• _What you have to do_: The data below is to be returned in full and exactly.

• _Data shown_:
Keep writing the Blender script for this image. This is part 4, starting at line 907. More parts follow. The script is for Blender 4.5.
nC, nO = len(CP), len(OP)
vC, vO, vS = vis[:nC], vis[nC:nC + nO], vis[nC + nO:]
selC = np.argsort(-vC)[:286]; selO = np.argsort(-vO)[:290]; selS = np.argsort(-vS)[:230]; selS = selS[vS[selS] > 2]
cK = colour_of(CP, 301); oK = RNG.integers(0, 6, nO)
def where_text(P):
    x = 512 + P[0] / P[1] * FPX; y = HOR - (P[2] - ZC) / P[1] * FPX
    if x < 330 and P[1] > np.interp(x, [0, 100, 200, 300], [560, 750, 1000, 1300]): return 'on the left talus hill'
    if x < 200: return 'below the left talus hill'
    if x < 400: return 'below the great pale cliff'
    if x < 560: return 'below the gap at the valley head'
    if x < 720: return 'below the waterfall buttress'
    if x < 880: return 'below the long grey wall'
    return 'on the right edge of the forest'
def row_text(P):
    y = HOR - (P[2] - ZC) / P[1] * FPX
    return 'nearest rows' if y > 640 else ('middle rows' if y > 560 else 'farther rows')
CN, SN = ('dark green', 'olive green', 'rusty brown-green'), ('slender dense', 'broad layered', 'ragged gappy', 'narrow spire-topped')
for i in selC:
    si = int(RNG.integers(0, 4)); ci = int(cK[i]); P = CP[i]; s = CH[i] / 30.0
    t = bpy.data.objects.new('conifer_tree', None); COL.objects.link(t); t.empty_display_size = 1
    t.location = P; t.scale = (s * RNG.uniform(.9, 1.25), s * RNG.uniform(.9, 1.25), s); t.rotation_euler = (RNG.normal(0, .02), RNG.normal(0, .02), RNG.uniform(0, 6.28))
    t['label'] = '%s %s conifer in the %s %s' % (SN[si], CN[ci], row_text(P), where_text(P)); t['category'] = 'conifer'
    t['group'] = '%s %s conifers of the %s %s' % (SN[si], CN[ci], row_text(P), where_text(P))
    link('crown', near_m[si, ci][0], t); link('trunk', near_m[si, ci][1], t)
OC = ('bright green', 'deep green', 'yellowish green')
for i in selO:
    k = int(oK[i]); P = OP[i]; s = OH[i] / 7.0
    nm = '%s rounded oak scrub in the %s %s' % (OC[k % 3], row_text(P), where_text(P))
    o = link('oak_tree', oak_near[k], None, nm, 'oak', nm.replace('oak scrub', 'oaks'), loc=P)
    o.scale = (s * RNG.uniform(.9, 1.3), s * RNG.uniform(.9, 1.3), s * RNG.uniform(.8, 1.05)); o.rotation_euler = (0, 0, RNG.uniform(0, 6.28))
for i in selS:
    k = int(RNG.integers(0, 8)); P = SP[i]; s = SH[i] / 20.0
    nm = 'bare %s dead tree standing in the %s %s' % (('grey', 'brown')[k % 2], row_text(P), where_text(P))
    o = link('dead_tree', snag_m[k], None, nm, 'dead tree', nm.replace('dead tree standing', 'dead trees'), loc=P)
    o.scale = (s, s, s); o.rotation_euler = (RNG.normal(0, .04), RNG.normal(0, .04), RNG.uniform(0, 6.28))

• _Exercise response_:
Keep writing the Blender script for this image. This is part 4, starting at line 907. More parts follow. The script is for Blender 4.5.
nC, nO = len(CP), len(OP)
vC, vO, vS = vis[:nC], vis[nC:nC + nO], vis[nC + nO:]
selC = np.argsort(-vC)[:286]; selO = np.argsort(-vO)[:290]; selS = np.argsort(-vS)[:230]; selS = selS[vS[selS] > 2]
cK = colour_of(CP, 301); oK = RNG.integers(0, 6, nO)
def where_text(P):
    x = 512 + P[0] / P[1] * FPX; y = HOR - (P[2] - ZC) / P[1] * FPX
    if x < 330 and P[1] > np.interp(x, [0, 100, 200, 300], [560, 750, 1000, 1300]): return 'on the left talus hill'
    if x < 200: return 'below the left talus hill'
    if x < 400: return 'below the great pale cliff'
    if x < 560: return 'below the gap at the valley head'
    if x < 720: return 'below the waterfall buttress'
    if x < 880: return 'below the long grey wall'
    return 'on the right edge of the forest'
def row_text(P):
    y = HOR - (P[2] - ZC) / P[1] * FPX
    return 'nearest rows' if y > 640 else ('middle rows' if y > 560 else 'farther rows')
CN, SN = ('dark green', 'olive green', 'rusty brown-green'), ('slender dense', 'broad layered', 'ragged gappy', 'narrow spire-topped')
for i in selC:
    si = int(RNG.integers(0, 4)); ci = int(cK[i]); P = CP[i]; s = CH[i] / 30.0
    t = bpy.data.objects.new('conifer_tree', None); COL.objects.link(t); t.empty_display_size = 1
    t.location = P; t.scale = (s * RNG.uniform(.9, 1.25), s * RNG.uniform(.9, 1.25), s); t.rotation_euler = (RNG.normal(0, .02), RNG.normal(0, .02), RNG.uniform(0, 6.28))
    t['label'] = '%s %s conifer in the %s %s' % (SN[si], CN[ci], row_text(P), where_text(P)); t['category'] = 'conifer'
    t['group'] = '%s %s conifers of the %s %s' % (SN[si], CN[ci], row_text(P), where_text(P))
    link('crown', near_m[si, ci][0], t); link('trunk', near_m[si, ci][1], t)
OC = ('bright green', 'deep green', 'yellowish green')
for i in selO:
    k = int(oK[i]); P = OP[i]; s = OH[i] / 7.0
    nm = '%s rounded oak scrub in the %s %s' % (OC[k % 3], row_text(P), where_text(P))
    o = link('oak_tree', oak_near[k], None, nm, 'oak', nm.replace('oak scrub', 'oaks'), loc=P)
    o.scale = (s * RNG.uniform(.9, 1.3), s * RNG.uniform(.9, 1.3), s * RNG.uniform(.8, 1.05)); o.rotation_euler = (0, 0, RNG.uniform(0, 6.28))
for i in selS:
    k = int(RNG.integers(0, 8)); P = SP[i]; s = SH[i] / 20.0
    nm = 'bare %s dead tree standing in the %s %s' % (('grey', 'brown')[k % 2], row_text(P), where_text(P))
    o = link('dead_tree', snag_m[k], None, nm, 'dead tree', nm.replace('dead tree standing', 'dead trees'), loc=P)
    o.scale = (s, s, s); o.rotation_euler = (RNG.normal(0, .04), RNG.normal(0, .04), RNG.uniform(0, 6.28))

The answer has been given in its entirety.